なぜそんなことを言い出すのか、それはつまり自分がどうして生れたか、性的なことを聞きたいのではないかと大人は思うんですね。そこからしばらく子供時代の回想が続きます。

〈私〉が惹かれるものはちょっと変わっています。糞尿汲取人に強い印象を受けます。ジャンヌ・ダルクの絵にときめきを感じますが、それが女だと知って打ちひしがれる。軍隊が通る時の汗の匂いに恍惚とします。そしてどこか血なまぐさいものに惹かれるんです。血だらけの王子とか。

やがて〈私〉はセバスチャン殉教図に出会います。「非常に美しい青年が裸かでその幹に縛られていた。」(39ページ)その絵を見て、〈私〉は興奮を覚えるんです。矢が刺さっていて、血なまぐさいということもあります。

〈私〉は巨大化した器官をつかみ、知らず知らず手を動かして、最初のejaculatioに至ります。ラテン語です。意味は大体察してください。性的な興奮状態が高まると男性はどうなるかです。

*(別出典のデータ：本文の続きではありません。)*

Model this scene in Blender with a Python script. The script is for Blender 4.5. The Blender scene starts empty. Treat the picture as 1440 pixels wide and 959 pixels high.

そして不良性を帯びた近江という人物に〈私〉は激しく惹かれていきます。この近江がコクトーの『恐るべき子供たち』のダルジュロスと重なります。雪合戦の場面も共通しますし。近江の裸を見たいと思う。鉄棒で懸垂をする近江のわき毛を見て興奮を覚えます。

それからも〈私〉は男性に惹かれていく。やがて戦争の影が近づいてきます。そうした中、友達の妹の園子との距離が縮まっていきます。ここからの展開は、ラディゲの『肉体の悪魔』やラクロの『危険な関係』を彷彿とさせる部分があります。

つまり、〈私〉は園子を愛していない、何故なら男性にしか性的欲望を抱かないから。ところがそれでも園子を誘惑する立場にいるわけです。誘惑と言っても健全な関係ですけども、結婚とか幸せな家庭とかそういうものを園子に想像させるような関係になっていくわけです。園子は〈私〉に夢中になります。

やがて園子の兄から結婚の打診が来ます。どうする〈私〉!?

とまあそんなお話です。近江というキャラクターはかなりいいですね。〈私〉と好対照になっていて、どちらも引き立ちます。前半はそうした男性美の描写が濃厚に描かれますから、ぼくはちょっとあれでしたが、後半はかなり面白いです。ゲーム的な恋愛。社会に溶け込もうとする自己欺瞞。いいです。

女性と口づけを交わす場面が何度かあるんですが、その時の〈私〉の感じ方が興味深いですね。その辺りにも注目してみてください。

内容が内容ですが、よくも悪くも強烈な印象の残る作品です。興味を持った方はぜひ読んでみてください。文章としては、三島由紀夫独特の読みづらさが多少あるんですが、まあ大丈夫だろうと思います。

三島由紀夫は近い内に『金閣寺』を紹介する予定です。